I have to replace SQLAlchemy “table” (declarative) class with mostly functionally equivalent wrapper, which will use API of another microservice. All the usages can be edited, so there is no need to do complete mimicry of the SQLAlchemy features, but with reimplementing I am loosing some useful things like smart caching, connection pooling (async way), transaction support.

The “table” class is not just declaration of table fields, but also contains some higher level helper methods, an even business logic methods.

Assuming transaction support is not an issue in the case, what would be good approach(es) to deal with caching?

My approach would be to ignore caching completely, but I need to be prepared to optimize.

Solution can still use the available relational database, if it helps, with understanding that the authoritative data source for the entity in question is elsewhere. Introducing memcached or it’s ilk is the second best.

It is expected a remote API call would have a bit more latency than local RDBMS call, but luckily operations are not expected to be massive, no there will be “joins” as table in question has only one place referred by foreign key (and that will be easily worked around).

First, I think it would be good to find a way to measure how important caching would be.

Once you’ve determined that you absolutely need caching, I guess a relational database would be better than using something like memcached, as you can have a very sizable cache without using too much memory. You may want to consider Redis with its persistence support enabled as well.

Make sure you treat cache invalidation with care, as you probably don’t want to return obsolete information from the cache.

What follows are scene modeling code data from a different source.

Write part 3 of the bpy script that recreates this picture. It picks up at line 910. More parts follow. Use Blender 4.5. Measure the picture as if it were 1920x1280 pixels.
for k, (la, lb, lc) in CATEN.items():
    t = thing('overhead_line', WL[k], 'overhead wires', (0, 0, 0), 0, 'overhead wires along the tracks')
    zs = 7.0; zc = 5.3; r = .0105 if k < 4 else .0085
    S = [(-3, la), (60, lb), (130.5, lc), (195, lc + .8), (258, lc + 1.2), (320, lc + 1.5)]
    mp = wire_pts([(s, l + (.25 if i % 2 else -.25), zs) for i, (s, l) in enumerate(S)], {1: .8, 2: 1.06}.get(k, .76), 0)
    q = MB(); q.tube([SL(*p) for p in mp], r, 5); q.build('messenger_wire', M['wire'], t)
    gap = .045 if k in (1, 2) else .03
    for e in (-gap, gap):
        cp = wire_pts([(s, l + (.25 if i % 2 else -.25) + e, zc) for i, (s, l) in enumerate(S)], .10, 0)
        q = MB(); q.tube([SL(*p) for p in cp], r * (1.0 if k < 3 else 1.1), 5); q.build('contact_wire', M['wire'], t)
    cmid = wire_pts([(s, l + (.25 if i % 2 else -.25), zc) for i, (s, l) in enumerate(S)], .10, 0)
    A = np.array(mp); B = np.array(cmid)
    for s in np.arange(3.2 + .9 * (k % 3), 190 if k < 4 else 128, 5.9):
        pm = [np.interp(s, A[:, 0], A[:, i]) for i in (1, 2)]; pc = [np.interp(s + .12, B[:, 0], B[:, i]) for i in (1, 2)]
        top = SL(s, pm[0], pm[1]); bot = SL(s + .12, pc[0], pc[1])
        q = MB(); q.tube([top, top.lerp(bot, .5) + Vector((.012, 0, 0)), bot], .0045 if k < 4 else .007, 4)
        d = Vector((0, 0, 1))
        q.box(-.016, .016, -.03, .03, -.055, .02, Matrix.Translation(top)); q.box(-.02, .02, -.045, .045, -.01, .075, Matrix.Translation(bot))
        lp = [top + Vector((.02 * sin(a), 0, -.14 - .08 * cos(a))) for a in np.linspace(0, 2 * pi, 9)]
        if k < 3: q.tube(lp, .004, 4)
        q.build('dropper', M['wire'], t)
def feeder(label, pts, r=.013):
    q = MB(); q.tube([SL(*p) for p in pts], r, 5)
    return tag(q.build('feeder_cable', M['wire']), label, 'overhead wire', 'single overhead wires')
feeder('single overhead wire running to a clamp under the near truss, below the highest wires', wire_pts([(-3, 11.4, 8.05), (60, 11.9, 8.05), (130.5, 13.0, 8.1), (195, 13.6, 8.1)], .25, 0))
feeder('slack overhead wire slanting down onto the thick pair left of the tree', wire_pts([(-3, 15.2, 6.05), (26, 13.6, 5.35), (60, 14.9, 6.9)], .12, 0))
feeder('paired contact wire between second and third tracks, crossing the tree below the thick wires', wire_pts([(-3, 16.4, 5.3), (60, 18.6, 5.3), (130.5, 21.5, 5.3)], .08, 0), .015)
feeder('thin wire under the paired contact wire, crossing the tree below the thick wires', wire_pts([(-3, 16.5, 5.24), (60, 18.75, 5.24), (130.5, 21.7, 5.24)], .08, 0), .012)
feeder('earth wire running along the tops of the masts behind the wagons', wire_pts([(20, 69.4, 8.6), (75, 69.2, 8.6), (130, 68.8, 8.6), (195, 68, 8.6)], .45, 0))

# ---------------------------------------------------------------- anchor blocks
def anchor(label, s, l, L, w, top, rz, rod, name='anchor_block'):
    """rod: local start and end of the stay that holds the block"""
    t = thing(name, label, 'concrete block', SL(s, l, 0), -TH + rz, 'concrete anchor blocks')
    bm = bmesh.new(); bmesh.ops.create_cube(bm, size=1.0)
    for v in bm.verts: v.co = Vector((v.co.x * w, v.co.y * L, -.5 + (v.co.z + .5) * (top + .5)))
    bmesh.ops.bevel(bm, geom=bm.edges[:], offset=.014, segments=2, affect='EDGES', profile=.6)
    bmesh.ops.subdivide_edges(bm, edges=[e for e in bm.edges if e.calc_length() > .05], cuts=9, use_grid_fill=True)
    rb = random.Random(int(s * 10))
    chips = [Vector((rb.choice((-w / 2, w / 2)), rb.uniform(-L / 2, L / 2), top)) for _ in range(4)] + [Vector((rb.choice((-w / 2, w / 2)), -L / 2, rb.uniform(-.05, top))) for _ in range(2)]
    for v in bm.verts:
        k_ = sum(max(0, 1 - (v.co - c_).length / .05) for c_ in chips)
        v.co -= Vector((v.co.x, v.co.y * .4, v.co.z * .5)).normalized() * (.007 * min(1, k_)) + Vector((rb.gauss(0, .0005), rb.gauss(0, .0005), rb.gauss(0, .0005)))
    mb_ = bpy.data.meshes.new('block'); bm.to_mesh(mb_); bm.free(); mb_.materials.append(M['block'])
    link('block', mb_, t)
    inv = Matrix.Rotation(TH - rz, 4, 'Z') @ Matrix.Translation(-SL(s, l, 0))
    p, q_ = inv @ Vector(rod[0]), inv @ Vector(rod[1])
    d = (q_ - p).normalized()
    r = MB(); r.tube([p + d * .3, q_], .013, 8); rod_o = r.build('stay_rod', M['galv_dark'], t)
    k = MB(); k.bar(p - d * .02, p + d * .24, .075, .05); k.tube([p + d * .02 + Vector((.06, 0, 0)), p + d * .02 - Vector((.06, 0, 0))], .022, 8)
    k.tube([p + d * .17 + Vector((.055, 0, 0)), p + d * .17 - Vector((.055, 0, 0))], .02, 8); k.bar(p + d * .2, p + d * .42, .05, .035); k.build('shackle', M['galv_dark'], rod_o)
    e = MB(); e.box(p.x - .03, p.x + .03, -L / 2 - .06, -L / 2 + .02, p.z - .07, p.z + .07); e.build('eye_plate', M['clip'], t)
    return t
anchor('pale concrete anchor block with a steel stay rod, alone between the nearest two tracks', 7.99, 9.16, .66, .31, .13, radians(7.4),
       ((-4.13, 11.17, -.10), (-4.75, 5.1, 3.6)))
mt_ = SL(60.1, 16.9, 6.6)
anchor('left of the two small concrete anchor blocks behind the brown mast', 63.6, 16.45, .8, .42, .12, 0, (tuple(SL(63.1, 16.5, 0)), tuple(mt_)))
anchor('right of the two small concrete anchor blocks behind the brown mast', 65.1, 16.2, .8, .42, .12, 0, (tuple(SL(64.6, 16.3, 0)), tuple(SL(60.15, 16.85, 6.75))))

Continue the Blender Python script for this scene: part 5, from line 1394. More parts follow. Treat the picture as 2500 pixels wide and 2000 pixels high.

Optionally, though, maybe you could decouple your code a bit, by separating the business logic from the database model. Perhaps you could have your domain model class, and a helper class that would fetch it from a persistent location, such as the remote API(with or without caching enabled), or from the current SQLAlchemy-based solution. That way, in the future, you could add/replace yet another persistence mechanism without too much trouble or having to comply to a third-party interface, like SQLAlchemy’s.